There will be a focus to ensure that potential minority candidates are aware of the process and to encourage them to apply, as well as to be aware of the diverse candidates during the recruiting process. “They are not the overarching goal,” Burns said. “Our goal at Belmont is to hire the absolute best person we can to teach students and just be part of our community.”

The university also has hiring goals in place for the next five years to address current imbalances among administration, faculty and staff. For example, the action plan specifies a university goal of hiring an additional female in senior administration around the 2014-15 school year.

Joyce Searcy, the director of community relations at Belmont and an African-American, said that Belmont is definitely making steps in the right direction to improve these numbers. However, she acknowledges that there is never any one goal to achieve a perfect level of diversity.

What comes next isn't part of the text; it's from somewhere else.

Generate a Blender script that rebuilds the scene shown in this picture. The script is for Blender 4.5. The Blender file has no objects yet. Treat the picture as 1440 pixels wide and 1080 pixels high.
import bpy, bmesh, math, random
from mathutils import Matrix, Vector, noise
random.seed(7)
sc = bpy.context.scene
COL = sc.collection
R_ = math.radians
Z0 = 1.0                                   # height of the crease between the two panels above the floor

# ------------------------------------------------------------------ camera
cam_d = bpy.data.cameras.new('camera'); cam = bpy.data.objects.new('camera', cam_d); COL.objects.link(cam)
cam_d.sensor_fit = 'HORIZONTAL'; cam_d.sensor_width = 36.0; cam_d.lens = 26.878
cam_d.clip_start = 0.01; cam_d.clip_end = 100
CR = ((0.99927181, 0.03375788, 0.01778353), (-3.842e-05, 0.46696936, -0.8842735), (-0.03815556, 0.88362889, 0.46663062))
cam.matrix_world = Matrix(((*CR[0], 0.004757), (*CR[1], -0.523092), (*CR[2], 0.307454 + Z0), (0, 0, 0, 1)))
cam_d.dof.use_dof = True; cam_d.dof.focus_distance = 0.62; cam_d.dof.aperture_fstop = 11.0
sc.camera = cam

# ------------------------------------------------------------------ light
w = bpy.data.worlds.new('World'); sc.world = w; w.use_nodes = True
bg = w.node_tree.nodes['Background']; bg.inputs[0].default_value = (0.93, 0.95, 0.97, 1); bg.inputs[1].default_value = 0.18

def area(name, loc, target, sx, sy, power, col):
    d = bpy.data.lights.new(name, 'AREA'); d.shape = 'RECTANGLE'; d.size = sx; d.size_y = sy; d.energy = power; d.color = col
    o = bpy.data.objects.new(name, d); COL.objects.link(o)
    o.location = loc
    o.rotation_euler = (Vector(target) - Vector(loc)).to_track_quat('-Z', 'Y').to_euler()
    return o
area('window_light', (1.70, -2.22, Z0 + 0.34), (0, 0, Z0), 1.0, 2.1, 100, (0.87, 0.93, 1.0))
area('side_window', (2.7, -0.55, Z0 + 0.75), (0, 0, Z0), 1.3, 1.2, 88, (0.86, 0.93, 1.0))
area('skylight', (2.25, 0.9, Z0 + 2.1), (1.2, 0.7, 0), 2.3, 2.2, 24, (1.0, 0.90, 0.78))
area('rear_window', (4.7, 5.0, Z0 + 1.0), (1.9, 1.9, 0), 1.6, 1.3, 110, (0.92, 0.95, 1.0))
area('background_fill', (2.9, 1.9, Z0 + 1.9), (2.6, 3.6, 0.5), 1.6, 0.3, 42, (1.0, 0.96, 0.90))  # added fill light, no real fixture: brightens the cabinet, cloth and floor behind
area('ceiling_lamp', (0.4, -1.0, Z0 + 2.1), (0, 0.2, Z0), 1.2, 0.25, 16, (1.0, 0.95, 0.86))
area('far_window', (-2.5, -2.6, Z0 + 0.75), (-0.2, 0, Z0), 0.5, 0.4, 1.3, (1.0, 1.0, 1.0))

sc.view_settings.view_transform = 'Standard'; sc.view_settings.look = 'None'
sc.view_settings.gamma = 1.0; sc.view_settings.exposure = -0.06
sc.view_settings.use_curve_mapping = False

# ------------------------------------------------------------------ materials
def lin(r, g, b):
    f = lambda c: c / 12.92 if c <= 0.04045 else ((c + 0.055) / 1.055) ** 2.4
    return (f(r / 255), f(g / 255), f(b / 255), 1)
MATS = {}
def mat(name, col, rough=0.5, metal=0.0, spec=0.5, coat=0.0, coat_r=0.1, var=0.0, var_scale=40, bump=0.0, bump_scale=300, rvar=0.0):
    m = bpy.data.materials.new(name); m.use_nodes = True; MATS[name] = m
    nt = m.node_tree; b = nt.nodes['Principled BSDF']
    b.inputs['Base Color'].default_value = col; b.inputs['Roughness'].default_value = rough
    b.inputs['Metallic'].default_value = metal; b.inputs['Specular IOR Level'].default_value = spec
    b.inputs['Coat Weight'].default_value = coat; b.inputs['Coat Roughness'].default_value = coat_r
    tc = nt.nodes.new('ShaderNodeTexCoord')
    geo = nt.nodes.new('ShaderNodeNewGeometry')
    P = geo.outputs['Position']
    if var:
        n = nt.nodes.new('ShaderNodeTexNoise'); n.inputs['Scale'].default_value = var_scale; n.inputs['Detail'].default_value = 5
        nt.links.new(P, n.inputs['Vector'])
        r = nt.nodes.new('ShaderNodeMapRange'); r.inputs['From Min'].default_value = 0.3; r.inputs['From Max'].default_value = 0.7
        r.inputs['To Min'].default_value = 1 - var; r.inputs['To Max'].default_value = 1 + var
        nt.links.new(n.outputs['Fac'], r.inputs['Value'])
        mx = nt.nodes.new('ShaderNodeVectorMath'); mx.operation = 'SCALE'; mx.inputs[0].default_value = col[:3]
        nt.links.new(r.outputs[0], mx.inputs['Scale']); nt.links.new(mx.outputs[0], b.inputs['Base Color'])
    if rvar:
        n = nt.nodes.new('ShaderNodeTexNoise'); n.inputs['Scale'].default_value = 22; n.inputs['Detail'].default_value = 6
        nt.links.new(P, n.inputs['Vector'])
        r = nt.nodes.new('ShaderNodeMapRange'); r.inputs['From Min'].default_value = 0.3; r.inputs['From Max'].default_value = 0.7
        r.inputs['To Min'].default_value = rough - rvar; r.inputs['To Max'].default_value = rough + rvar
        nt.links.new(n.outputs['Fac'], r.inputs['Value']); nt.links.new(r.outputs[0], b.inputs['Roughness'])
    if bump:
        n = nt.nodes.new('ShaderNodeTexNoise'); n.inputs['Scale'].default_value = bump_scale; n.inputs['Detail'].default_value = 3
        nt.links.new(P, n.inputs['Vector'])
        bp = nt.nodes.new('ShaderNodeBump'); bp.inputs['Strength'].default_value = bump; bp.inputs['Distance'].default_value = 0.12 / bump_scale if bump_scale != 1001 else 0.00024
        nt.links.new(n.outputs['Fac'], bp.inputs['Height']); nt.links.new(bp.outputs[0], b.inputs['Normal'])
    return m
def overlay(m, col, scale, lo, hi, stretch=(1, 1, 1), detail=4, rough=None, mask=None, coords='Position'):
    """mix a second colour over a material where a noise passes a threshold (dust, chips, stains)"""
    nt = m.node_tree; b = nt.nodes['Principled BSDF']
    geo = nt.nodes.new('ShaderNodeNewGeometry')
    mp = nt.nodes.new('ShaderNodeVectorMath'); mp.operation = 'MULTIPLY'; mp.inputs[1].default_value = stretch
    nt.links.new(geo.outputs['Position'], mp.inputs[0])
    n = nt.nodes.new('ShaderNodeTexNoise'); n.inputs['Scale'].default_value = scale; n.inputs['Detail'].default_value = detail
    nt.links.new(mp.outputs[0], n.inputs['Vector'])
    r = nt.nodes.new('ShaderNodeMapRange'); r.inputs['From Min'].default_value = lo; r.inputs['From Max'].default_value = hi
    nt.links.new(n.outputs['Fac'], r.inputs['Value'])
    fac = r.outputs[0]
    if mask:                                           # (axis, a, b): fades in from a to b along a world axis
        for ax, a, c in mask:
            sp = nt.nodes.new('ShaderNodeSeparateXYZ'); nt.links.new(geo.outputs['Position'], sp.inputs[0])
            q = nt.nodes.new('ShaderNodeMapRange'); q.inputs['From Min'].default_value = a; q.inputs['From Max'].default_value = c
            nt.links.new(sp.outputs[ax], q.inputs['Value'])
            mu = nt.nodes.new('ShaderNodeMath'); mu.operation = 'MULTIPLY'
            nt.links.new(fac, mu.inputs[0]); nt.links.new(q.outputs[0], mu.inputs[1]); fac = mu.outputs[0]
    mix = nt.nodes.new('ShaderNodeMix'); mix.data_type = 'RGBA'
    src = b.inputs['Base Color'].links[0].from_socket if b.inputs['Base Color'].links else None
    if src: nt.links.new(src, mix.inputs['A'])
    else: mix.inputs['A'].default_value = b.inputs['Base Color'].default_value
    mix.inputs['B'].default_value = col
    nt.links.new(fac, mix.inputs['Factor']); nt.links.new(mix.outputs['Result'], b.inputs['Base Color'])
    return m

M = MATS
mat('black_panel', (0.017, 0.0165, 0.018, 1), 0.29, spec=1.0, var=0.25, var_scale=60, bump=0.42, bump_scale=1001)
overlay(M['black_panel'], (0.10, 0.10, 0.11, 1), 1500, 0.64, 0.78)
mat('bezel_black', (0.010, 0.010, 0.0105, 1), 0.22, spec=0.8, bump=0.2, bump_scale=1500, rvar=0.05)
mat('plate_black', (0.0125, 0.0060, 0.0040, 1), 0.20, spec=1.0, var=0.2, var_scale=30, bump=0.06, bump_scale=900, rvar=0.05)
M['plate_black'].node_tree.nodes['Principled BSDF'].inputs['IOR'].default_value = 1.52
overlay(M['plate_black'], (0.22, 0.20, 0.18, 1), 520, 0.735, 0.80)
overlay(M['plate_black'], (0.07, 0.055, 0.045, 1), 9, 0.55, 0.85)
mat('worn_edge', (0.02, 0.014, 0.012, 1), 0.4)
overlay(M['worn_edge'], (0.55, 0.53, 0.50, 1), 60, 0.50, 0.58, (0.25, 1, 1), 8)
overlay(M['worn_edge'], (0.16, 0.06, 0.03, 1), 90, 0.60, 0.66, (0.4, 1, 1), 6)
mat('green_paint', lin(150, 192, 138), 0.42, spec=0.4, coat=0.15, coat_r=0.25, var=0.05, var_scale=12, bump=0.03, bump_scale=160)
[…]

“A goal is like when you get there, you still see further out to do the next thing,” Searcy said.

While some of Belmont’s diversity goals may not yet be within reach, the university will to work toward fulfilling its mission statement. In its first two paragraphs, it addresses the goal of empowering “men and women of diverse backgrounds” and having “respect for the civil expression of divergent perspectives.”

Searcy also believes that diversity is an absolute necessity at Belmont. Her role as a liaison between Belmont and the community, especially the Edgehill area of Nashville, has helped with campus diversity by creating opportunities to interact with different area communities. She believes this makes everyone richer, and Belmont stronger as a whole, no matter how diversity is introduced into the school.

As to how diversity is being introduced into the faculty and staff, Searcy said firmly, “It has to start at the top. It’s not just for students.”

Minority applications for Belmont positions have doubled during the last four years and now make up around one-fifth of all submitted applications, according to the school’s affirmative action report.

However, Belmont has made clear they want steps to come soon to raise these numbers. For example, Burns said, when a teaching or administrative position opens, the university will want to ensure they are “conscious” of a variety of factors during the advertisement of the position and the hiring process.

Dr. Cathy R. Taylor, who will become dean of Gordon E. Inman College of Health Sciences & Nursing on Feb. 1, brings more gender diversity, and former U.S. Attorney General Alberto Gonzales, joined the College of Law faculty Jan. 1. The law school, which opened with its first class last September, has a relatively diverse staff consisting of four women and two ethnic minorities out of eight total, full-time professors. Gonzales joins eight other Hispanic professors working at Belmont, four of whom are adjuncts.

The world outside Belmont is changing and the school is striving to keep up with the community that is always in motion. Businesses are working more to bring multiple perspectives and ideals into their work environments, Burns said.

“Ultimately, you leave Belmont and go out and get a job,” he said. “When you do, it would be best that you get the chance there to explore and discuss different thoughts, ideas and approaches to things. So we think it’s appropriate that we’re not seen or perceived as being of one mind or of one set of focus, but rather seeing the ideas that can come from different lifestyles and from different people, places and culture.”

Belmont is supposed to help create an environment for students, Searcy said, and if the school wants to keep up, then it is important to include diversity in all aspects of the school – students, faculty and staff.